[feat] --add-device --ignore-device
Mutate keyboard list at runtime.
The current --device argument should change to --add-device to append to the list and --ignore-device for the vice versa
+1, so people with logitech mice can ignore the mouse as they also got a keyboard device as extra keys and so swhkd stop the mouse working, the device is not great as i use a laptop and i got more then 1 keyboard, so ignore would be so much better :D
We now reemit mouse events just in case that it gets grabbed. Essentially this means mouse keybinds should work now too? I haven't tested it yet but adding the functionality will be trivial.

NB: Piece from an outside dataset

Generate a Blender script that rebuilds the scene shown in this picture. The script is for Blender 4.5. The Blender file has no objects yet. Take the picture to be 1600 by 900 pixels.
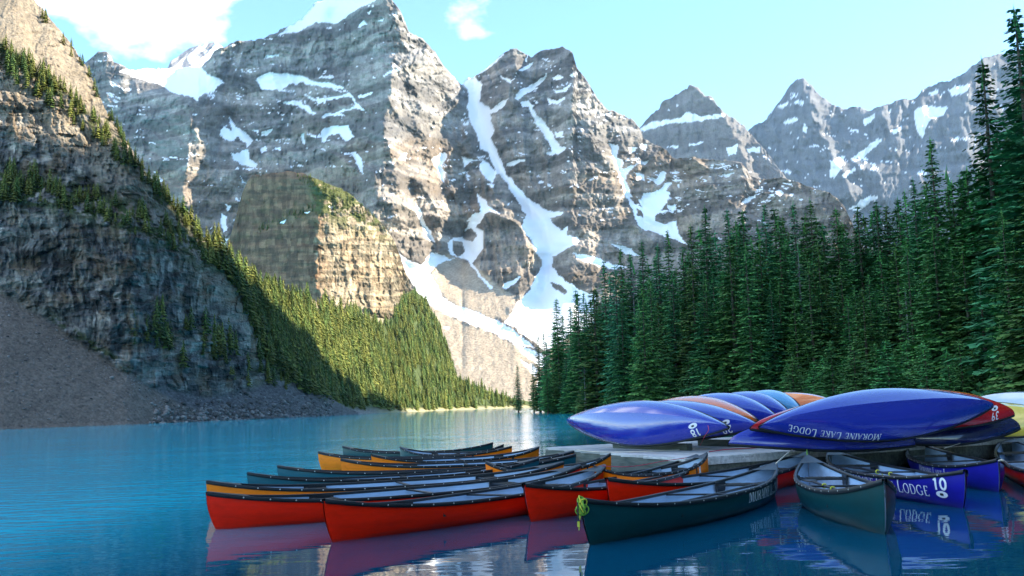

Would you mind testing master branch?
i cloned the main branch(as there is no master branch), and i build it and it work just fine with the mouse, nice work.
but sometimes when logout and then back in to sway,(i think maybe i was in i3 each time) the system lock up, i can't go to a tty, the monitor did not upload the time, never try that before, the only way was the power button.
i try this 6 times today, i can't get any info from -d as i can do this without relogin sway. i have added killall swhks && killall swhkd to my startup script, maybe this fix it as it has been a hours since last time it lockup.
i try to see if i can some how get some info for next time it lockup, ex. swhkd -d > log.txt i will post it here if i get any.
Edit: it don't lockup as much as i was thinking as i get dunst notications while it lockup so it is keyboard and mouse that is lock.
plus it lockup again with a run script like this, and i don't get any output in the log file when it happen. #!/usr/bin/env bash killall swhks killall swhkd swhks & pkexec swhkd -c ~/.config/sway/swhkdrc
Hm @ajanon can you reproduce this by any chance? I'm aware of some session issues but haven't had them myself.
I did encounter this issue with swhkd.
@seocamo Your system is not completely locked up as you expected, but as swhkd grabs all devices exclusively there is basically no simple way to recover. If it happens again, there is a workaround:
- Ensure your system is set up to listen to Magic SysRq keys (you may need to reboot first if you change
sysctlfiles):- https://wiki.archlinux.org/title/keyboard_shortcuts#Kernel_(SysRq)
- https://en.wikipedia.org/wiki/Magic_SysRq_key
- When your system locks up, use the Unraw Magic SysRq key (Alt+SysRq+R)
- You should now be able to switch to another tty (Ctrl+Alt+F{1, 2, 3, 4, 5, 6})
- In the tty, login and kill the swhkd process (
sudo pkill swhkdshould work, if not, force-kill withsudo pkill -9 swhkd)
This is not ideal, but this should avoid rebooting forcefully.
I am not sure why this happens as of today. I have some suspicion that udev support might solve this issue.
If you can, could you please try to build swhkd from the udev_sync_busy branch? (https://github.com/waycrate/swhkd/tree/udev_sync_busy)
Please note that this build will use a lot of your CPU time (if you have a multicore system, I expect it will use one core entirely), so please run it only for testing.
sorry it has been so long, busy on work, i try to find some time soon to test.
edit: don't look like i get any time anytime soon.